**YOUR GOAL:** Write each line of the material exactly as given, from the top through the line that contains "S.camera = co", and omit all pictures.

**SUPPLIED INFORMATION:**

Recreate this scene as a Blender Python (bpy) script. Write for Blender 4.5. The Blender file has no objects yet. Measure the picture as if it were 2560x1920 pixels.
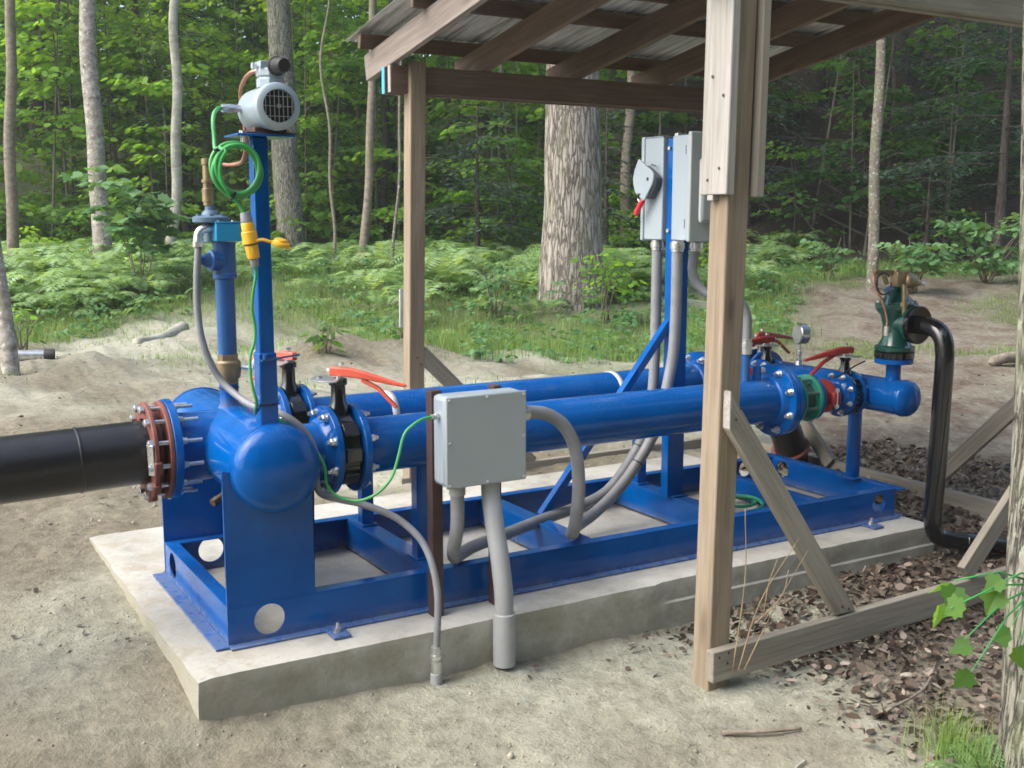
import bpy, bmesh, math, random
import numpy as np
from mathutils import Vector, Matrix, Quaternion
random.seed(7)
rng = np.random.default_rng(11)
PI = math.pi
S = bpy.context.scene
COL = S.collection
R = math.radians

# ---------------------------------------------------------------- camera (measured from the skid frame)
CAM = Vector((-1.0498, -3.7675, 1.5340))
YAW, PITCH = R(30.5057), R(8.6352)
cd = bpy.data.cameras.new('camera'); co = bpy.data.objects.new('camera', cd); COL.objects.link(co)
co.location = CAM
fw = Vector((math.sin(YAW)*math.cos(PITCH), math.cos(YAW)*math.cos(PITCH), -math.sin(PITCH)))
co.rotation_euler = fw.to_track_quat('-Z', 'Y').to_euler()
cd.sensor_width = 36; cd.lens = 2772.62/2560*36; cd.clip_start = .05; cd.clip_end = 1000
S.camera = co

# ---------------------------------------------------------------- mesh builder
class MB:
    def __init__(s): s.v = []; s.f = []
    def add(s, vs, fs):
        n = len(s.v); s.v += [tuple(v) for v in vs]; s.f += [tuple(i+n for i in f) for f in fs]; return s
    def box(s, x0, x1, y0, y1, z0, z1):
        return s.add([(x0,y0,z0),(x1,y0,z0),(x1,y1,z0),(x0,y1,z0),(x0,y0,z1),(x1,y0,z1),(x1,y1,z1),(x0,y1,z1)],
                     [(0,3,2,1),(4,5,6,7),(0,1,5,4),(1,2,6,5),(2,3,7,6),(3,0,4,7)])
    def obox(s, c, ax, ay, az, dx, dy, dz):
        c = Vector(c); ax, ay, az = (Vector(a).normalized() for a in (ax, ay, az))
        vs = []
        for z in (-1,1):
            for x, y in ((-1,-1),(1,-1),(1,1),(-1,1)):
                vs.append(c+ax*x*dx/2+ay*y*dy/2+az*z*dz/2)
        return s.add(vs, [(0,3,2,1),(4,5,6,7),(0,1,5,4),(1,2,6,5),(2,3,7,6),(3,0,4,7)])
    def bar(s, p0, p1, w, t, up=(0,0,1)):
        p0, p1 = Vector(p0), Vector(p1); ax = (p1-p0); L = ax.length; ax.normalize()
        ay = Vector(up).cross(ax).normalized(); az = ax.cross(ay)
        return s.obox((p0+p1)/2, ax, ay, az, L, w, t)
    def lathe(s, prof, o, axis, seg=32, capa=True, capb=True, ph=0.):
        o = Vector(o); a = Vector(axis).normalized()
        u = a.orthogonal().normalized() if abs(a.z) > .9 else Vector((0,0,1)).cross(a).normalized()
        w = a.cross(u); n = len(s.v); vs = []; fs = []
        for h, r in prof:
            for k in range(seg):
                t = 2*PI*k/seg+ph; vs.append(o+a*h+(u*math.cos(t)+w*math.sin(t))*r)
        for i in range(len(prof)-1):
            for k in range(seg):
                k2 = (k+1) % seg; fs.append((i*seg+k, i*seg+k2, (i+1)*seg+k2, (i+1)*seg+k))
        if capa: fs.append(tuple(reversed(range(seg))))
        if capb: fs.append(tuple((len(prof)-1)*seg+k for k in range(seg)))
        return s.add(vs, fs)
    def cyl(s, p0, p1, r, seg=24, r1=None, ch=0.):
        p0, p1 = Vector(p0), Vector(p1); L = (p1-p0).length; r1 = r if r1 is None else r1
        pr = [(0,r),(L,r1)] if not ch else [(0,r-ch),(ch,r),(L-ch,r1),(L,r1-ch)]
        return s.lathe(pr, p0, p1-p0, seg)
    def tube(s, pts, r, seg=12, cap=True):
        pts = [Vector(p) for p in pts]; n = len(pts)
        rs = r if hasattr(r, '__len__') else [r]*n
        T = [(pts[min(i+1,n-1)]-pts[max(i-1,0)]).normalized() for i in range(n)]
        u = T[0].orthogonal().normalized(); vs = []; fs = []
        for i in range(n):
            if i:
                q = T[i-1].rotation_difference(T[i]); u = (q @ u)
            u = (u-T[i]*u.dot(T[i])).normalized(); w = T[i].cross(u)
            for k in range(seg):
                t = 2*PI*k/seg; vs.append(pts[i]+(u*math.cos(t)+w*math.sin(t))*rs[i])
        for i in range(n-1):
            for k in range(seg):
                k2 = (k+1) % seg; fs.append((i*seg+k, i*seg+k2, (i+1)*seg+k2, (i+1)*seg+k))
        if cap: fs.append(tuple(reversed(range(seg)))); fs.append(tuple((n-1)*seg+k for k in range(seg)))
        return s.add(vs, fs)
    def prism(s, poly, o, ax, ay, th):
        o = Vector(o); ax = Vector(ax).normalized(); ay = Vector(ay).normalized(); az = ax.cross(ay); n = len(poly)
        vs = [o+ax*x+ay*y for x, y in poly]+[o+ax*x+ay*y+az*th for x, y in poly]
        return s.add(vs, [tuple(reversed(range(n))), tuple(range(n, 2*n))]+[(i, (i+1) % n, n+(i+1) % n, n+i) for i in range(n)])

def cr(pts, k=8):                       # Catmull-Rom through the points
    P = [Vector(p) for p in pts]; P = [P[0]*2-P[1]]+P+[P[-1]*2-P[-2]]; out = []
    for i in range(1, len(P)-2):
        for j in range(k):
            t = j/k; a, b, c, d = P[i-1:i+3]
            out.append(.5*((2*b)+(c-a)*t+(2*a-5*b+4*c-d)*t*t+(3*b-a-3*c+d)*t**3))
    out.append(P[-2]); return out

# ---------------------------------------------------------------- objects, things, parts
ORG = {}                                # object name -> origin of its thing
WM = {}
def tag(o, label=None, cat=None, group=None, kind=None):
    for k, v in (('label', label), ('category', cat), ('group', group), ('kind', kind)):
        if v: o[k] = v
    return o
def thing(name, label, cat, loc=(0,0,0), group=None):
    o = bpy.data.objects.new(name, None); COL.objects.link(o); o.location = loc; o.empty_display_size = .1
    ORG[o.name] = Vector(loc); return tag(o, label, cat, group)
def mesh_from(name, mb, mat, org=Vector((0,0,0)), ang=32):
    me = bpy.data.meshes.new(name)
    v = [(a-org.x, b-org.y, c-org.z) for a, b, c in mb.v]
    me.from_pydata(v, [], mb.f); me.update()
    me.shade_smooth(); me.set_sharp_from_angle(angle=R(ang))
    if mat: me.materials.append(mat)
    return me
def obj(name, mb, mat, parent=None, org=None, bevel=0, solid=0, ang=32, label=None):
    if parent is not None: org = ORG[parent.name]
    elif org is None: org = Vector((0,0,0))
    else: org = Vector(org)
    o = bpy.data.objects.new(name, mesh_from(name, mb, mat, org, ang)); COL.objects.link(o)
    if parent is not None: o.parent = parent
    else: o.location = org
    ORG[o.name] = org
    if solid:
        m = o.modifiers.new('thickness', 'SOLIDIFY'); m.thickness = solid; m.offset = 0
        if name in ('side_rail','end_channel'): o.data.shade_flat()
    if bevel:
        m = o.modifiers.new('edges', 'BEVEL'); m.width = bevel; m.segments = 2; m.limit_method = 'ANGLE'; m.angle_limit = R(40); m.harden_normals = False
    if label: o['label'] = label
    return o
def board(name, p0, p1, w, t, mat, parent, up=(0,0,1), bevel=.004, label=None):
    """A sawn board: local X runs along it, w along local Y, t along local Z (towards up)."""
    p0, p1 = Vector(p0), Vector(p1); ax = p1-p0; L = ax.length; ax.normalize()
    ay = Vector(up).cross(ax).normalized(); az = ax.cross(ay)
    mb = MB(); n = max(2, int(L/.25))
    for i in range(n+1):
        x = L*i/n; k = 4*i
        mb.v += [(x,-w/2,-t/2),(x,w/2,-t/2),(x,w/2,t/2),(x,-w/2,t/2)]
        if i: mb.f += [(k-4,k-3,k+1,k),(k-3,k-2,k+2,k+1),(k-2,k-1,k+3,k+2),(k-1,k-4,k,k+3)]
    mb.f += [(3,2,1,0), tuple(4*n+i for i in range(4))]
    mb.f = [tuple(reversed(f)) for f in mb.f[:-2]]+[(0,1,2,3), tuple(4*n+i for i in (3,2,1,0))]
    o = bpy.data.objects.new(name, mesh_from(name, mb, mat)); COL.objects.link(o)
    M = Matrix((ax, ay, az)).transposed().to_4x4(); M.translation = p0
    o.parent = parent; o.matrix_basis = Matrix.Translation(-ORG[parent.name]) @ M
    m = o.modifiers.new('edges', 'BEVEL'); m.width = bevel; m.segments = 2; m.limit_method = 'ANGLE'; m.angle_limit = R(40)
    ORG[o.name] = ORG[parent.name]
    if label: o['label'] = label
    return o
def fix_normals(o):
    bm = bmesh.new(); bm.from_mesh(o.data); bmesh.ops.recalc_face_normals(bm, faces=bm.faces); bm.to_mesh(o.data); bm.free()

# ---------------------------------------------------------------- noise on arrays
def _h(ix, iy, s):
    n = (ix*374761393+iy*668265263+s*974711).astype(np.int64) & 0xffffffff
    n = ((n ^ (n >> 13))*1274126177) & 0xffffffff
    return ((n ^ (n >> 16)) & 0xffff)/65535.
def vn(x, y, s=0):
    x = np.asarray(x, float); y = np.asarray(y, float)
    ix = np.floor(x).astype(np.int64); iy = np.floor(y).astype(np.int64); fx = x-ix; fy = y-iy
    fx = fx*fx*(3-2*fx); fy = fy*fy*(3-2*fy)
    a = _h(ix,iy,s); b = _h(ix+1,iy,s); c = _h(ix,iy+1,s); d = _h(ix+1,iy+1,s)
    return (a*(1-fx)+b*fx)*(1-fy)+(c*(1-fx)+d*fx)*fy-.5
def fbm(x, y, s=0, o=4):
    t = 0; a = 1.; f = 1.
    for i in range(o): t = t+a*vn(x*f, y*f, s+i); a *= .5; f *= 2.03
    return t
def sm(a, b, x):
    t = np.clip((x-a)/(b-a), 0, 1); return t*t*(3-2*t)

# ---------------------------------------------------------------- materials
def nt(name):
    m = bpy.data.materials.new(name); m.use_nodes = True; t = m.node_tree; t.nodes.clear()
    out = t.nodes.new('ShaderNodeOutputMaterial'); b = t.nodes.new('ShaderNodeBsdfPrincipled')
    t.links.new(b.outputs[0], out.inputs[0]); return m, t, b, out
def node(t, typ, **kw):
    n = t.nodes.new(typ)
    for k, v in kw.items():
        if k in n.inputs: n.inputs[k].default_value = v
        else: setattr(n, k, v)
    return n
def coords(t, scale=(1,1,1), rnd=False, kind='Object'):
    tc = t.nodes.new('ShaderNodeTexCoord'); mp = node(t, 'ShaderNodeMapping'); mp.inputs['Scale'].default_value = scale
    t.links.new(tc.outputs[kind], mp.inputs[0])
    if rnd:
        oi = t.nodes.new('ShaderNodeObjectInfo'); mu = node(t, 'ShaderNodeMath', operation='MULTIPLY'); mu.inputs[1].default_value = 37.
        t.links.new(oi.outputs['Random'], mu.inputs[0]); cb = t.nodes.new('ShaderNodeCombineXYZ')
        for i in range(3): t.links.new(mu.outputs[0], cb.inputs[i])
        t.links.new(cb.outputs[0], mp.inputs['Location'])
    return mp.outputs[0]
def noise(t, vec, scale, detail=4, rough=.55, dist=0.):
    n = node(t, 'ShaderNodeTexNoise'); n.inputs['Scale'].default_value = scale; n.inputs['Detail'].default_value = detail
    n.inputs['Roughness'].default_value = rough; n.inputs['Distortion'].default_value = dist
    t.links.new(vec, n.inputs['Vector']); return n.outputs[0]
def ramp(t, fac, stops, interp='LINEAR'):
    r = t.nodes.new('ShaderNodeValToRGB'); e = r.color_ramp.elements; r.color_ramp.interpolation = interp
    while len(e) < len(stops): e.new(.5)
    for i, (p, c) in enumerate(stops):
        e[i].position = p; e[i].color = (*c, 1) if len(c) == 3 else c
    t.links.new(fac, r.inputs[0]); return r.outputs[0]
def g(v): return (v, v, v)
def mix(t, fac, a, b, mode='MIX'):
    m = t.nodes.new('ShaderNodeMix'); m.data_type = 'RGBA'; m.blend_type = mode
    for i, x in ((0, fac), (6, a), (7, b)):
        if isinstance(x, (int, float)): m.inputs[i].default_value = x
        elif isinstance(x, tuple): m.inputs[i].default_value = (*x, 1)
        else: t.links.new(x, m.inputs[i])
    return m.outputs[2]
def math_(t, op, a, b=0., c=None):
    m = t.nodes.new('ShaderNodeMath'); m.operation = op
    for i, x in enumerate((a, b, c)):
        if x is None: continue
        if isinstance(x, (int, float)): m.inputs[i].default_value = x
        else: t.links.new(x, m.inputs[i])
    return m.outputs[0]
def bump(t, b, h, strength=.3, dist=.01, prev=None):
    n = t.nodes.new('ShaderNodeBump'); n.inputs['Strength'].default_value = strength; n.inputs['Distance'].default_value = dist
    t.links.new(h, n.inputs['Height'])
    if prev is not None: t.links.new(prev, n.inputs['Normal'])
    t.links.new(n.outputs[0], b.inputs['Normal']); return n.outputs[0]
def setc(t, b, c, name='Base Color'):
    if isinstance(c, tuple): b.inputs[name].default_value = (*c, 1)
    else: t.links.new(c, b.inputs[name])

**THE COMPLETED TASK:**
Recreate this scene as a Blender Python (bpy) script. Write for Blender 4.5. The Blender file has no objects yet. Measure the picture as if it were 2560x1920 pixels.
import bpy, bmesh, math, random
import numpy as np
from mathutils import Vector, Matrix, Quaternion
random.seed(7)
rng = np.random.default_rng(11)
PI = math.pi
S = bpy.context.scene
COL = S.collection
R = math.radians

# ---------------------------------------------------------------- camera (measured from the skid frame)
CAM = Vector((-1.0498, -3.7675, 1.5340))
YAW, PITCH = R(30.5057), R(8.6352)
cd = bpy.data.cameras.new('camera'); co = bpy.data.objects.new('camera', cd); COL.objects.link(co)
co.location = CAM
fw = Vector((math.sin(YAW)*math.cos(PITCH), math.cos(YAW)*math.cos(PITCH), -math.sin(PITCH)))
co.rotation_euler = fw.to_track_quat('-Z', 'Y').to_euler()
cd.sensor_width = 36; cd.lens = 2772.62/2560*36; cd.clip_start = .05; cd.clip_end = 1000
S.camera = co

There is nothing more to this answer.